The inaugural volume in the ‘Ekari Book Series’, an attractive and easy-to-read booklet for both the young and the elderly beautifully illustrated by an American artist Scott Baldwin, clearly succeeds in that.

Priscilla takes Ekari, the Malawian protagonist of the book, right from her bed as her family packs its bags to embark on its continent-wide adventure.

Her mother, a television journalist, has just landed a lucrative job.

“The family was going to travel with her all around the African continent as she went to cover news stories for a big television station.”

Priscilla’s book is only 28 pages long but she effortlessly – albeit matter-of-factly – weaves her simple prose into a plot that can fill a thousand pages by more mature authors.

In one paragraph she captures the African-ness of the child protégé of her book.
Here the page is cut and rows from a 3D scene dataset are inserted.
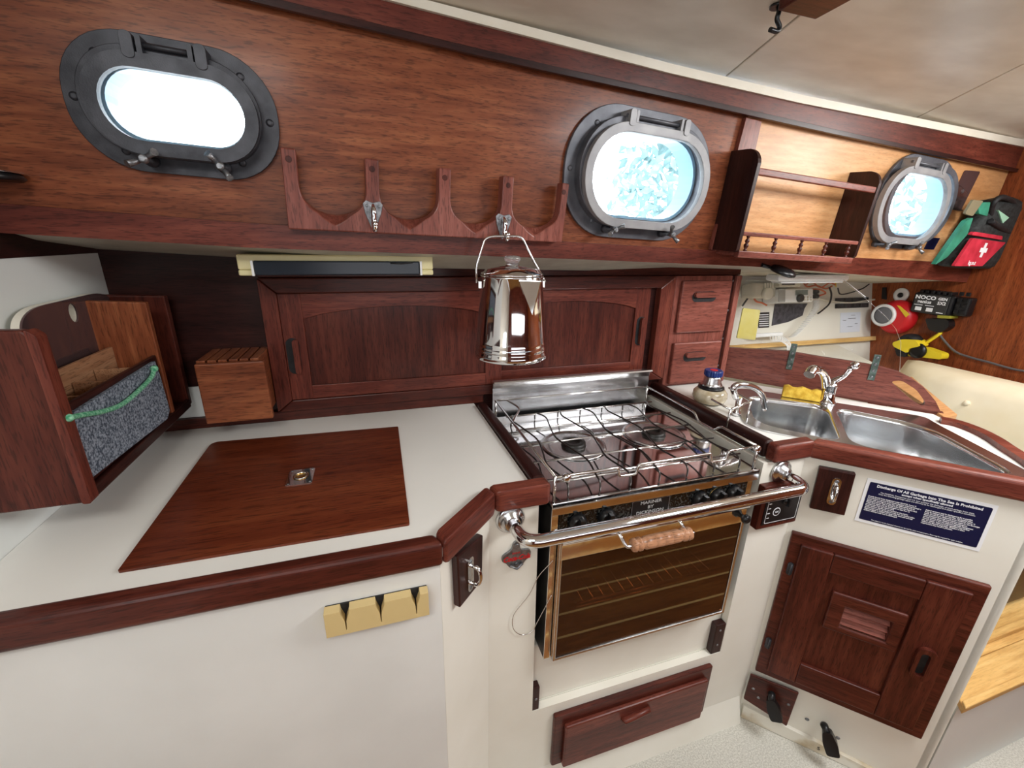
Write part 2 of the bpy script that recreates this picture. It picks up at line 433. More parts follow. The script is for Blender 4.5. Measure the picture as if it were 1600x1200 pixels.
struct('wall_cabin_side', MB().prism(CAB, span(f_bot, c_top, A0, AD1), -0.03, 0, [hole(HOLES[0], 0.01), hole(HOLES[1], 0.01)]), W['csx'],
       label='dark red-brown veneered cabin side around the two left portholes')
struct('wall_cabin_side_forward', MB().prism(CAB, span(f_bot, c_top, AD1, A1), -0.03, 0, [hole(HOLES[2], 0.01)]), W['orx'],
       label='orange-brown veneered cabin side behind the hanging shelf')
struct('trim_1', MB().prism(CAB, span(f_bot, f_top, A0, A1 - 0.02), 0.0, 0.014), W['trx'], 0.003, label='red teak fascia under the cabin side')
struct('trim_2', MB().prism(CAB, span(t_low, c_low, A0, A1), 0.0, 0.016), W['trx'], 0.004, label='teak batten along the top of the cabin side')
struct('trim_3', MB().prism(CAB, span(lambda a: t_low(a) - 0.006, lambda a: t_low(a) + 0.006, A0, A1), 0.016, 0.026), W['dkx'], 0.003, label='thin rounded teak bead under the top batten')
struct('trim_4', MB().prism(CAB, span(c_low, c_top, A0, A1), 0.0, 0.024), creamtrim, 0.003, label='cream strip between batten and headliner')
struct('trim_5', MB().prism(CAB, CAB.qs([(1160, 184), (1184, 190), (1140, 394), (1106, 390)]), 0.0, 0.013), W['pkz'], 0.002, label='upright teak cover strip between the cabin side panels')
struct('trim_6', MB().prism(CAB, [(A1 - 0.09, f_top(A1) + 0.01), (A1, f_top(A1) + 0.01), (A1, t_low(A1)), (A1 - 0.09, t_low(A1))], 0.0, 0.008), W['trx'], 0.002, label='teak end piece where cabin side meets right bulkhead')

# headliner, three vinyl panels with open seams
CE = Frame((0, 1.0, 1.807), (1, 0, -0.008), (0, 1, -0.05))
s1a, s1b = CE.q(1128, 125), CE.q(1278, 0); s2a, s2b = CE.q(1430, 185), CE.q(1600, 100)
def ext(p, q, b): t = (b - p[1]) / (q[1] - p[1]); return (p[0] + (q[0] - p[0]) * t, b)
YB, YN = 0.20, -2.4
def seam(p, q, off): 
    far = ext(p, q, YB); near = (ext(p, q, -0.9)[0], YN)
    return [(far[0] + off, far[1]), (p[0] + off, p[1]), (q[0] + off, q[1]), (near[0] + off, near[1])]
ceil = D.objects.new('ceiling', None); COL.objects.link(ceil); ceil.location = (0.8, 0, 1.8); ceil['kind'] = 'structure'
ceil['label'] = 'cream vinyl headliner in stretched panels'
g = 0.0022
struct('headliner_panel', MB().prism(CE, [(-0.9, YB)] + seam(s1a, s1b, -g) + [(-0.9, YN)], 0, 0.012), liner, 0.002, ceil)
struct('headliner_panel', MB().prism(CE, seam(s1a, s1b, g) + list(reversed(seam(s2a, s2b, -g))), 0, 0.012), liner, 0.002, ceil)
struct('headliner_panel', MB().prism(CE, seam(s2a, s2b, g) + [(2.8, YN), (2.8, YB)], 0, 0.012), liner, 0.002, ceil)
struct('backing_board', MB().prism(CE, [(-0.9, YN), (2.8, YN), (2.8, YB), (-0.9, YB)], 0.014, 0.03), blackmat, 0, ceil)

# deckhead under the side deck (seen as a sliver under the fascia)
fr = [(20, 364), (60, 366), (150, 371), (300, 380), (400, 386), (700, 398), (920, 405), (1180, 416), (1370, 430), (1500, 438)]
re_ = [(25, 366), (60, 376), (150, 389), (300, 398), (400, 404), (700, 421), (920, 424), (1180, 428)]
f3 = [CAB.at(x, y, -0.001) for x, y in fr]
r3 = [LEFT.at(*re_[0]), LEFT.at(*re_[1])] + [BACK.at(x, y, -0.001) for x, y in re_[2:]] + [HULL.at(1370, 443), RIGHT.at(1512, 433)]
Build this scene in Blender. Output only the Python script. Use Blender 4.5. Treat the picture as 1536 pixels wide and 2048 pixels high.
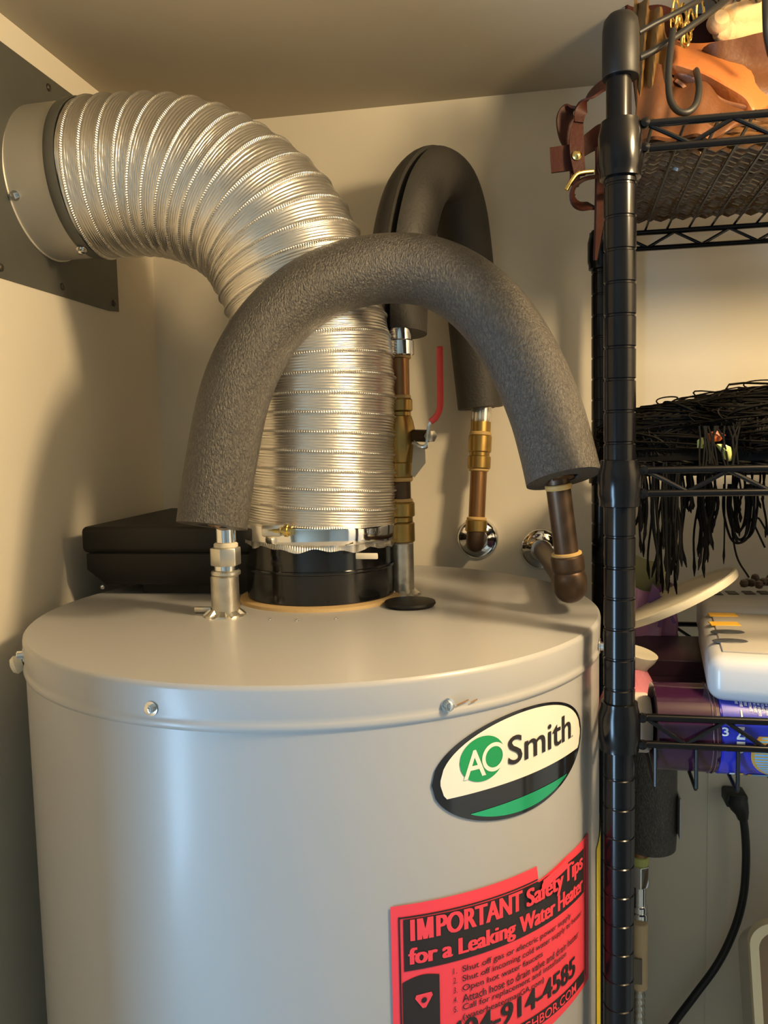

“As she walked out of her bedroom, through the highly piled boxes, she imagined that she was a hard-working villager, walking through brown mud huts with thatched roofs, on her way to the waterhole. She pictured other villagers by the waterhole, laughing, chatting and washing their clothes.”

In the short pages Priscilla brings to life a true African family with the grandmother still playing the motherly role she played for her father, her brothers, her husband and, in latter years, her grandchildren.

Through the grandmother, Priscilla cleverly develops the plot further around Ekari’s surroundings, her extended family and friends. Love and cuisine being integral in the African life, Priscilla brings Ekari to describe to the world about Uncle Thomas and Aunt Thoko’s betrothal and the farewell buffet that had everything from chambo fillet, nsima and chigumu to bonongwe and denje dishes.

After taking the story all over one would forgive the budding author if the central theme of the series – the Malawian protagonist, Ekari, gallivanting across the continent – was lost in translation.

But, no, Priscilla proves how serious she was with her plot and stays in tune with the theme. And who to hammer the punch-line home than the grandmother?

Granny has just given Ekari a piece of wrapper – chitenje, some on the continent would say kitenge:

“I’ll make one just like this from the fabric of every country we visit, and we can stitch them all together to make a pan-African quilt.”

And there in Priscilla Takondwa Semphere a child Malawian literary protégé is born.

Ekari’s next adventure is set for Egypt. One cannot wait to read the Malawian protagonist’s adventures as she wades her way around the pyramids!